Supplied information
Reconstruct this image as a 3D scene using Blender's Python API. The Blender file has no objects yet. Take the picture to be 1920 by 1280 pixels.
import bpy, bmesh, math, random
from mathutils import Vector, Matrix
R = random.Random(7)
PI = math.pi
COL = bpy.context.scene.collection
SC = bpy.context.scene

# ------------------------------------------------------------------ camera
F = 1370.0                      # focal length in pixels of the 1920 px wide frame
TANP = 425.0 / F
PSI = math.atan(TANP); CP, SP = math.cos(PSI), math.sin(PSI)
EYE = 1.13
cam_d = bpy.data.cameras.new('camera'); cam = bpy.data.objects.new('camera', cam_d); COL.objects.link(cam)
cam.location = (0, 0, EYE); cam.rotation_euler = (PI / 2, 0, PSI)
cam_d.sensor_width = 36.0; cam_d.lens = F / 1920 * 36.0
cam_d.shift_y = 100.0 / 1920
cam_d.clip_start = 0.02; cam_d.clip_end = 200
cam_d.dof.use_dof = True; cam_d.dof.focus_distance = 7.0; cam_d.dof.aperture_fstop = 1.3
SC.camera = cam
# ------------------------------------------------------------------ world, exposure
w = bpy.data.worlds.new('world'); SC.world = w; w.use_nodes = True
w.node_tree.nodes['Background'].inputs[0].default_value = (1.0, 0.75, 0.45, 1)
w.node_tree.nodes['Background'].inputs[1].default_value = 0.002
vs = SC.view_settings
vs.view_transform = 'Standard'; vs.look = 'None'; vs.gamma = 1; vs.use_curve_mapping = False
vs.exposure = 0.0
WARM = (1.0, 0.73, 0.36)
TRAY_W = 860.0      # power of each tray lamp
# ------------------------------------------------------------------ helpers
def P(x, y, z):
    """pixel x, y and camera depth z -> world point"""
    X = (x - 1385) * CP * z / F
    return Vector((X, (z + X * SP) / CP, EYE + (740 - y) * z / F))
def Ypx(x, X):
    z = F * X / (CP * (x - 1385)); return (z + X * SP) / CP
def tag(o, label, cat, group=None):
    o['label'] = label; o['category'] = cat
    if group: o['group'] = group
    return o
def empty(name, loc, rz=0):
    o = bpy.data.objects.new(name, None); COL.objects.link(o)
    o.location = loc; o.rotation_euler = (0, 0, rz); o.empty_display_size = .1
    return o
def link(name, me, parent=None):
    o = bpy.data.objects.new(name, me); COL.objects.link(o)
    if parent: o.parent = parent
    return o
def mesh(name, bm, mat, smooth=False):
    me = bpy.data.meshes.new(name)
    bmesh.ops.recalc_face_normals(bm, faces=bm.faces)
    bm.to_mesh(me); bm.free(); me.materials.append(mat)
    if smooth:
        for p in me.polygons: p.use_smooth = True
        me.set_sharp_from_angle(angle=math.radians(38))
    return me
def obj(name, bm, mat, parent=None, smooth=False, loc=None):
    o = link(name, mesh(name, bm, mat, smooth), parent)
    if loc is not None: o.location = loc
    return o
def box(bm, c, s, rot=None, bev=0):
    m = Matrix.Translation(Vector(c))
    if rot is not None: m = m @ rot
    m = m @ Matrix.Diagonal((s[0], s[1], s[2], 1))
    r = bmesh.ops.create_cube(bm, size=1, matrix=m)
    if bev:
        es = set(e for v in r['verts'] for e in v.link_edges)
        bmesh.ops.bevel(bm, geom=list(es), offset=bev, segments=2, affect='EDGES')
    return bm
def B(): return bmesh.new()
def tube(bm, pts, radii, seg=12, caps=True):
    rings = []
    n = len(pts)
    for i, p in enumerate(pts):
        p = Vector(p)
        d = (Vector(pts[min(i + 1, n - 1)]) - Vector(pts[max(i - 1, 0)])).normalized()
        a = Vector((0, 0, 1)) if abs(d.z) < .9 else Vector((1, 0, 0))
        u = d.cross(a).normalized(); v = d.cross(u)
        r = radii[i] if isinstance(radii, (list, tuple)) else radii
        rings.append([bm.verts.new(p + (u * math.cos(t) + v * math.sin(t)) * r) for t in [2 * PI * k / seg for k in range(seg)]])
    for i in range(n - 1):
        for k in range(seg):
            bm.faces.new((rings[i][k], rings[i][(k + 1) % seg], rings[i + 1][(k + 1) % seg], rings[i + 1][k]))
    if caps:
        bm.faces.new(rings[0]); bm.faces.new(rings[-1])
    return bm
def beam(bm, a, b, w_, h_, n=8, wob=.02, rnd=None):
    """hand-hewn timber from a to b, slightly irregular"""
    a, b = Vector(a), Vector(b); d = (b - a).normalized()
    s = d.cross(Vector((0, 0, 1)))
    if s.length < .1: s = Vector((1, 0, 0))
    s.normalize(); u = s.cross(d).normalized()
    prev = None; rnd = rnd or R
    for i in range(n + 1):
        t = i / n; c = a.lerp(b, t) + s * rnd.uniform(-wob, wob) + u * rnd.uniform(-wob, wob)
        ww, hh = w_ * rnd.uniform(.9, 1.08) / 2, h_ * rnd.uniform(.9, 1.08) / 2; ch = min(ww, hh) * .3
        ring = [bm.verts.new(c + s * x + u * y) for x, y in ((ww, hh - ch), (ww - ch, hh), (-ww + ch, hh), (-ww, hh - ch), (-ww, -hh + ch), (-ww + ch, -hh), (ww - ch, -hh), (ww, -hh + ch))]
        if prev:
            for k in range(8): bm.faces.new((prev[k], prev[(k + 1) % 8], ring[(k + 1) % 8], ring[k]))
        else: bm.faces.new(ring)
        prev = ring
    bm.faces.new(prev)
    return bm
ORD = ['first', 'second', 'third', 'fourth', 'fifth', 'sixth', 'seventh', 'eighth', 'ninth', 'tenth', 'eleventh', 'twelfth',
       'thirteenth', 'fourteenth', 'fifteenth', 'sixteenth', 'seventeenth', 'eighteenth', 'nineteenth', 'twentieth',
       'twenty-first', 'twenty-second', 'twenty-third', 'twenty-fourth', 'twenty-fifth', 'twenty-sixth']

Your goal
Write the whole listing out again. Keep every line exactly as it is.

Exercise output
Reconstruct this image as a 3D scene using Blender's Python API. The Blender file has no objects yet. Take the picture to be 1920 by 1280 pixels.
import bpy, bmesh, math, random
from mathutils import Vector, Matrix
R = random.Random(7)
PI = math.pi
COL = bpy.context.scene.collection
SC = bpy.context.scene

# ------------------------------------------------------------------ camera
F = 1370.0                      # focal length in pixels of the 1920 px wide frame
TANP = 425.0 / F
PSI = math.atan(TANP); CP, SP = math.cos(PSI), math.sin(PSI)
EYE = 1.13
cam_d = bpy.data.cameras.new('camera'); cam = bpy.data.objects.new('camera', cam_d); COL.objects.link(cam)
cam.location = (0, 0, EYE); cam.rotation_euler = (PI / 2, 0, PSI)
cam_d.sensor_width = 36.0; cam_d.lens = F / 1920 * 36.0
cam_d.shift_y = 100.0 / 1920
cam_d.clip_start = 0.02; cam_d.clip_end = 200
cam_d.dof.use_dof = True; cam_d.dof.focus_distance = 7.0; cam_d.dof.aperture_fstop = 1.3
SC.camera = cam
# ------------------------------------------------------------------ world, exposure
w = bpy.data.worlds.new('world'); SC.world = w; w.use_nodes = True
w.node_tree.nodes['Background'].inputs[0].default_value = (1.0, 0.75, 0.45, 1)
w.node_tree.nodes['Background'].inputs[1].default_value = 0.002
vs = SC.view_settings
vs.view_transform = 'Standard'; vs.look = 'None'; vs.gamma = 1; vs.use_curve_mapping = False
vs.exposure = 0.0
WARM = (1.0, 0.73, 0.36)
TRAY_W = 860.0      # power of each tray lamp
# ------------------------------------------------------------------ helpers
def P(x, y, z):
    """pixel x, y and camera depth z -> world point"""
    X = (x - 1385) * CP * z / F
    return Vector((X, (z + X * SP) / CP, EYE + (740 - y) * z / F))
def Ypx(x, X):
    z = F * X / (CP * (x - 1385)); return (z + X * SP) / CP
def tag(o, label, cat, group=None):
    o['label'] = label; o['category'] = cat
    if group: o['group'] = group
    return o
def empty(name, loc, rz=0):
    o = bpy.data.objects.new(name, None); COL.objects.link(o)
    o.location = loc; o.rotation_euler = (0, 0, rz); o.empty_display_size = .1
    return o
def link(name, me, parent=None):
    o = bpy.data.objects.new(name, me); COL.objects.link(o)
    if parent: o.parent = parent
    return o
def mesh(name, bm, mat, smooth=False):
    me = bpy.data.meshes.new(name)
    bmesh.ops.recalc_face_normals(bm, faces=bm.faces)
    bm.to_mesh(me); bm.free(); me.materials.append(mat)
    if smooth:
        for p in me.polygons: p.use_smooth = True
        me.set_sharp_from_angle(angle=math.radians(38))
    return me
def obj(name, bm, mat, parent=None, smooth=False, loc=None):
    o = link(name, mesh(name, bm, mat, smooth), parent)
    if loc is not None: o.location = loc
    return o
def box(bm, c, s, rot=None, bev=0):
    m = Matrix.Translation(Vector(c))
    if rot is not None: m = m @ rot
    m = m @ Matrix.Diagonal((s[0], s[1], s[2], 1))
    r = bmesh.ops.create_cube(bm, size=1, matrix=m)
    if bev:
        es = set(e for v in r['verts'] for e in v.link_edges)
        bmesh.ops.bevel(bm, geom=list(es), offset=bev, segments=2, affect='EDGES')
    return bm
def B(): return bmesh.new()
def tube(bm, pts, radii, seg=12, caps=True):
    rings = []
    n = len(pts)
    for i, p in enumerate(pts):
        p = Vector(p)
        d = (Vector(pts[min(i + 1, n - 1)]) - Vector(pts[max(i - 1, 0)])).normalized()
        a = Vector((0, 0, 1)) if abs(d.z) < .9 else Vector((1, 0, 0))
        u = d.cross(a).normalized(); v = d.cross(u)
        r = radii[i] if isinstance(radii, (list, tuple)) else radii
        rings.append([bm.verts.new(p + (u * math.cos(t) + v * math.sin(t)) * r) for t in [2 * PI * k / seg for k in range(seg)]])
    for i in range(n - 1):
        for k in range(seg):
            bm.faces.new((rings[i][k], rings[i][(k + 1) % seg], rings[i + 1][(k + 1) % seg], rings[i + 1][k]))
    if caps:
        bm.faces.new(rings[0]); bm.faces.new(rings[-1])
    return bm
def beam(bm, a, b, w_, h_, n=8, wob=.02, rnd=None):
    """hand-hewn timber from a to b, slightly irregular"""
    a, b = Vector(a), Vector(b); d = (b - a).normalized()
    s = d.cross(Vector((0, 0, 1)))
    if s.length < .1: s = Vector((1, 0, 0))
    s.normalize(); u = s.cross(d).normalized()
    prev = None; rnd = rnd or R
    for i in range(n + 1):
        t = i / n; c = a.lerp(b, t) + s * rnd.uniform(-wob, wob) + u * rnd.uniform(-wob, wob)
        ww, hh = w_ * rnd.uniform(.9, 1.08) / 2, h_ * rnd.uniform(.9, 1.08) / 2; ch = min(ww, hh) * .3
        ring = [bm.verts.new(c + s * x + u * y) for x, y in ((ww, hh - ch), (ww - ch, hh), (-ww + ch, hh), (-ww, hh - ch), (-ww, -hh + ch), (-ww + ch, -hh), (ww - ch, -hh), (ww, -hh + ch))]
        if prev:
            for k in range(8): bm.faces.new((prev[k], prev[(k + 1) % 8], ring[(k + 1) % 8], ring[k]))
        else: bm.faces.new(ring)
        prev = ring
    bm.faces.new(prev)
    return bm
ORD = ['first', 'second', 'third', 'fourth', 'fifth', 'sixth', 'seventh', 'eighth', 'ninth', 'tenth', 'eleventh', 'twelfth',
       'thirteenth', 'fourteenth', 'fifteenth', 'sixteenth', 'seventeenth', 'eighteenth', 'nineteenth', 'twentieth',
       'twenty-first', 'twenty-second', 'twenty-third', 'twenty-fourth', 'twenty-fifth', 'twenty-sixth']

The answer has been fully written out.